> _Goal_:
Extract the first line through the line containing "(-.035, .008, .120)]), .006, 8), WHITE)" from the listing below, exactly as written.

════════════════════

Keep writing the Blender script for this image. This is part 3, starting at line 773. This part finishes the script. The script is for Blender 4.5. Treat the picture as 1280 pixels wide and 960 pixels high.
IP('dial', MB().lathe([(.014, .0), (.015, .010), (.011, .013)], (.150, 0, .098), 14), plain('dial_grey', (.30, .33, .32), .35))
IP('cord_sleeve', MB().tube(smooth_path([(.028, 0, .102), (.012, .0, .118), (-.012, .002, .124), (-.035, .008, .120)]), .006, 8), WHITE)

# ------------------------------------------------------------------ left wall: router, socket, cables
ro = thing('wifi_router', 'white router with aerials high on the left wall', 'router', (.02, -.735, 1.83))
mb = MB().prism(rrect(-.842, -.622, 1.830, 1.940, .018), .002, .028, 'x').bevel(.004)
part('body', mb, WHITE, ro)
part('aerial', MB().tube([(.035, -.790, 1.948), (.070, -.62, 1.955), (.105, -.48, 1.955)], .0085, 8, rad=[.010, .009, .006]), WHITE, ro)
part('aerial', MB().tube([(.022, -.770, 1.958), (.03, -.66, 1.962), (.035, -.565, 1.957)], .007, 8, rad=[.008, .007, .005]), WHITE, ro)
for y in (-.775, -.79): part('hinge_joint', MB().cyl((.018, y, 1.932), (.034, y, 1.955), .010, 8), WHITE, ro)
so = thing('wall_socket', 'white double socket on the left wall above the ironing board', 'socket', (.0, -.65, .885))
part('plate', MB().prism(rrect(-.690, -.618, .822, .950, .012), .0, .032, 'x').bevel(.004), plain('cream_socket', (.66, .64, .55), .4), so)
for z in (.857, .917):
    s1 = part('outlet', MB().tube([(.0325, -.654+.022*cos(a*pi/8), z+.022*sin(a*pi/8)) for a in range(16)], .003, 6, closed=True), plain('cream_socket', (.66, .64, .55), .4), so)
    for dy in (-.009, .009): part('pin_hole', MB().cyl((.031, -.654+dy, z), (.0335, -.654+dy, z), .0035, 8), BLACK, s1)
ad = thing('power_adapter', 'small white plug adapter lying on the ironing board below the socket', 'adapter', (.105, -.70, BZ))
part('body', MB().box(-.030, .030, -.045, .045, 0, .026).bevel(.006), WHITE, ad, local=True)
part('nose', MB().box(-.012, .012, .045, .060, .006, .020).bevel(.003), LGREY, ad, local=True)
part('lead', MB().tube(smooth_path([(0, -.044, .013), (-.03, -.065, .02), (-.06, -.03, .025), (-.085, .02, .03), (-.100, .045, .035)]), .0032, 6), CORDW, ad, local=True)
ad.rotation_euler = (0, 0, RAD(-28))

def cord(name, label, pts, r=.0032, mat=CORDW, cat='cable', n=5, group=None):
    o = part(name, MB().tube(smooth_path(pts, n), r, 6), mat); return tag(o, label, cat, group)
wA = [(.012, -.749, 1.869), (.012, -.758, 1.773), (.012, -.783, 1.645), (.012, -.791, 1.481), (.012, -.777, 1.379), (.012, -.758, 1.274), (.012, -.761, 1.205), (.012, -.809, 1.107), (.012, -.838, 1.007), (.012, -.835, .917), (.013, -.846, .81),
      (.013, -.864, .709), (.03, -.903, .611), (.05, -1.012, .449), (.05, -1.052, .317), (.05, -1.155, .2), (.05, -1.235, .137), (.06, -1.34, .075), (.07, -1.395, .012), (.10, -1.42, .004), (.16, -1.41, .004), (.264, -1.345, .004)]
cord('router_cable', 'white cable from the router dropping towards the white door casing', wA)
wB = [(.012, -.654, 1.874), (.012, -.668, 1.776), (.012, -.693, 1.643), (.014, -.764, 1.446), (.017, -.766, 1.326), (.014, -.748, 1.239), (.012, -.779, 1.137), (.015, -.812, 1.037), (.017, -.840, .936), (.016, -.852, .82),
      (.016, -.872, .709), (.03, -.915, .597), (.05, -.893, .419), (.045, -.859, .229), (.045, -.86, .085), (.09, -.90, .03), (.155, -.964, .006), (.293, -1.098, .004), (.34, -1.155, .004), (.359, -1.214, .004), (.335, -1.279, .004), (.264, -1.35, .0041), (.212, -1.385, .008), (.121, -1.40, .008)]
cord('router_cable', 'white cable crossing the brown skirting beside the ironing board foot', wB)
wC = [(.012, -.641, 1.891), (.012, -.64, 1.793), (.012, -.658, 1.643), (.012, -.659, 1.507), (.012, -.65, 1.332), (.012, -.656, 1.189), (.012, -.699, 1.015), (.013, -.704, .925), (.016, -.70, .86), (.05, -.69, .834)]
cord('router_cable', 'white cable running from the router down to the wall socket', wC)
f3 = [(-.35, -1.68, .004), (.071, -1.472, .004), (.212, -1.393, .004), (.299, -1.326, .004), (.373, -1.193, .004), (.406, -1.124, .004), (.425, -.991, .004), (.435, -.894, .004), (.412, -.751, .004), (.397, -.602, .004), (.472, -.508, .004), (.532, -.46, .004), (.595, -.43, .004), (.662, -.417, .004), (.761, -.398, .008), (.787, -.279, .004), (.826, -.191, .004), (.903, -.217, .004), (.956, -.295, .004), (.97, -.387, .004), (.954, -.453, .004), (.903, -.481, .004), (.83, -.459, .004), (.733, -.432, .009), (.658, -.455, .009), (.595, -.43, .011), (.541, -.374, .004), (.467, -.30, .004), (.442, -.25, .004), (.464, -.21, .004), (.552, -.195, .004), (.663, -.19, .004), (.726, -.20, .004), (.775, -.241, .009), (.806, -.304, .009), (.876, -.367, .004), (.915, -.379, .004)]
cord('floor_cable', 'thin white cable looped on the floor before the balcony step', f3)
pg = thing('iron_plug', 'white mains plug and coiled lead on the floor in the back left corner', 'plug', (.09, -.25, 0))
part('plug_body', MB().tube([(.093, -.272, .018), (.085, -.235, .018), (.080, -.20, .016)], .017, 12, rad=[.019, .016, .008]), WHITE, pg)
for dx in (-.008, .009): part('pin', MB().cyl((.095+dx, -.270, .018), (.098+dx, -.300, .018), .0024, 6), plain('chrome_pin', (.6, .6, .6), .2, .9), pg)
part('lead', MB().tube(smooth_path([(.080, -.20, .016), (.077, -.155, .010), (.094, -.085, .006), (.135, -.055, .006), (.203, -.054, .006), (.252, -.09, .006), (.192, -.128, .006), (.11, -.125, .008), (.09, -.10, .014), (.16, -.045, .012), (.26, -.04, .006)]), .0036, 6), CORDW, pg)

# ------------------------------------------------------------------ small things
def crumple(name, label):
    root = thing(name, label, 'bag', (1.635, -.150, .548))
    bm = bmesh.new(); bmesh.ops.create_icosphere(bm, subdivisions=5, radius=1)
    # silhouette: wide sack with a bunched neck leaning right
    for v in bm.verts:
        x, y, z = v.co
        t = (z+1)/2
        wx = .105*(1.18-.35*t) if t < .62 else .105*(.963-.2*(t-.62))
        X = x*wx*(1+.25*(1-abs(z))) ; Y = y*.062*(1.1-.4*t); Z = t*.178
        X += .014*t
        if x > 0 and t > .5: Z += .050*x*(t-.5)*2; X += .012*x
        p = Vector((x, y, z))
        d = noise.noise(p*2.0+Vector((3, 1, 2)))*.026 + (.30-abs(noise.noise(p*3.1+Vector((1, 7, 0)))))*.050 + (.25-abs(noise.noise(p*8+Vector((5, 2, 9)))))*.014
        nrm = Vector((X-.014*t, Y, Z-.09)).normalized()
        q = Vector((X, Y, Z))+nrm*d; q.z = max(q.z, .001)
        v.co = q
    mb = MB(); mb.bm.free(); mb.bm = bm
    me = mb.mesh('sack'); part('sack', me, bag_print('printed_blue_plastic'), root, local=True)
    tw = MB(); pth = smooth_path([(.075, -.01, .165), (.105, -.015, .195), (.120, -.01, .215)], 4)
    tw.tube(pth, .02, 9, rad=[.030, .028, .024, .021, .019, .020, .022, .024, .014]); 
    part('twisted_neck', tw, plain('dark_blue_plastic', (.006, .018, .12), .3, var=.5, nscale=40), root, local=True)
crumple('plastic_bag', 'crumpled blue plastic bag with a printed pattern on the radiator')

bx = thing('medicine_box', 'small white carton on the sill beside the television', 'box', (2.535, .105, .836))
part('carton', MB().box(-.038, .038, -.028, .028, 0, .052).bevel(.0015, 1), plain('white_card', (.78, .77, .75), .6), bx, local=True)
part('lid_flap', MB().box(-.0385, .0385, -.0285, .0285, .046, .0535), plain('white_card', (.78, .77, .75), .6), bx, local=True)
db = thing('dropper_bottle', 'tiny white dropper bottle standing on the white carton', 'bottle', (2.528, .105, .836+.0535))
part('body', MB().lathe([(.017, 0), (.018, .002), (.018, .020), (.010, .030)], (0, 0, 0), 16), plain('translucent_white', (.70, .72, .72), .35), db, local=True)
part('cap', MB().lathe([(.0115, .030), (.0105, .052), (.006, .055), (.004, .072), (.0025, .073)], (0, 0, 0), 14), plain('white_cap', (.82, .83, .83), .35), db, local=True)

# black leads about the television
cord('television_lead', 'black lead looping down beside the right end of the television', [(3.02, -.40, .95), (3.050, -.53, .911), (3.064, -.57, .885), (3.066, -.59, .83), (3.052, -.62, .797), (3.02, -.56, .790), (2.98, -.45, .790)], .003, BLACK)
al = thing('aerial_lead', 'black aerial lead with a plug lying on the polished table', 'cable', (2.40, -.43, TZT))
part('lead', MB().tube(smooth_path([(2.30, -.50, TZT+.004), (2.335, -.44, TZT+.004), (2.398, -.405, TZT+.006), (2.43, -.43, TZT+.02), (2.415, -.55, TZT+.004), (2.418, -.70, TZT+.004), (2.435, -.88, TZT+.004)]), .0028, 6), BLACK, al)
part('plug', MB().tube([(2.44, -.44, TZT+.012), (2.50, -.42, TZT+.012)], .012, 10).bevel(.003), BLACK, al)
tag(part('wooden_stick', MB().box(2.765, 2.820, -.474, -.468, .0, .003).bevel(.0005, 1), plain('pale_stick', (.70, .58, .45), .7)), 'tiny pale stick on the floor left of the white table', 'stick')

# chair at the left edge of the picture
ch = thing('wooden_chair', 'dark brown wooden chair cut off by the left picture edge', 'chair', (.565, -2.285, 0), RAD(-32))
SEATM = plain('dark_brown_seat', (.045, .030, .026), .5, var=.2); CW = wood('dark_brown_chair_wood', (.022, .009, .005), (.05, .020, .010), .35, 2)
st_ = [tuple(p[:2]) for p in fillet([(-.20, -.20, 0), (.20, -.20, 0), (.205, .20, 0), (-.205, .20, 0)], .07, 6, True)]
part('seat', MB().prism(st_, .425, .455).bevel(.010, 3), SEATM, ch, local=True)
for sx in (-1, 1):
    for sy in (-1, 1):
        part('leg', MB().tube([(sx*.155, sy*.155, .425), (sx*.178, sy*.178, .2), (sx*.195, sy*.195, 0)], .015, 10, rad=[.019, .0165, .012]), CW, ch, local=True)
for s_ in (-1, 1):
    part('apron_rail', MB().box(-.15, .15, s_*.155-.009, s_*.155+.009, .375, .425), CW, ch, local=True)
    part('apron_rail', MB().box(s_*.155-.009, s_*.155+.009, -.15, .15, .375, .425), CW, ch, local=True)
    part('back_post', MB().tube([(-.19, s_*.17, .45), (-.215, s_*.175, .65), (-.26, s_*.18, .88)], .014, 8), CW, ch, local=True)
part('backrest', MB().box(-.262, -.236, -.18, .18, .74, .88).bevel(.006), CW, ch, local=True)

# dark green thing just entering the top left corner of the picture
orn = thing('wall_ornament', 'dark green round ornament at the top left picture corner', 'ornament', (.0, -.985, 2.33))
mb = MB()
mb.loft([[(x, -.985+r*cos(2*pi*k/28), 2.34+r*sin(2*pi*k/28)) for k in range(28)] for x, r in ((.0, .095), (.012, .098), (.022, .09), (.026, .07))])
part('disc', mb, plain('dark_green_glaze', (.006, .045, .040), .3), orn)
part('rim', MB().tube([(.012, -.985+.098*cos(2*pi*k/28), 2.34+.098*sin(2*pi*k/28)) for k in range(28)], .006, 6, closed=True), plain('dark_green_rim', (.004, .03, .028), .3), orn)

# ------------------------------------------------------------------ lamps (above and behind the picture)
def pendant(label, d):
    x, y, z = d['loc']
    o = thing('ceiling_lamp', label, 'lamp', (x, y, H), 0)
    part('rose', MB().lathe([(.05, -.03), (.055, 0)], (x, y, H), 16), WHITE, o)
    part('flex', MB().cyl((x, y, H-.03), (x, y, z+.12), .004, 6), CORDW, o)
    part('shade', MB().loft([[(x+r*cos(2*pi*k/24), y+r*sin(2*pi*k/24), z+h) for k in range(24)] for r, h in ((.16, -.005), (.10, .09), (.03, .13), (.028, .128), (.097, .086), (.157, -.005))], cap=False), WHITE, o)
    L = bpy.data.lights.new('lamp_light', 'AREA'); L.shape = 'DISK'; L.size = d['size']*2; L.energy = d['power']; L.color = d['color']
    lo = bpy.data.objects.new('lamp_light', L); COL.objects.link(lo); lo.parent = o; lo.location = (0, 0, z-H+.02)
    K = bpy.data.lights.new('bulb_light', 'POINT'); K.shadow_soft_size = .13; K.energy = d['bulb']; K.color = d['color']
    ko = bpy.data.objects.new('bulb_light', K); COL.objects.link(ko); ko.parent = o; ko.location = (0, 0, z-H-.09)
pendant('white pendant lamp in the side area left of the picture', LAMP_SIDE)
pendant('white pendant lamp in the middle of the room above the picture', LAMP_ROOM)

════════════════════

> _Solution for this exercise_:
Keep writing the Blender script for this image. This is part 3, starting at line 773. This part finishes the script. The script is for Blender 4.5. Treat the picture as 1280 pixels wide and 960 pixels high.
IP('dial', MB().lathe([(.014, .0), (.015, .010), (.011, .013)], (.150, 0, .098), 14), plain('dial_grey', (.30, .33, .32), .35))
IP('cord_sleeve', MB().tube(smooth_path([(.028, 0, .102), (.012, .0, .118), (-.012, .002, .124), (-.035, .008, .120)]), .006, 8), WHITE)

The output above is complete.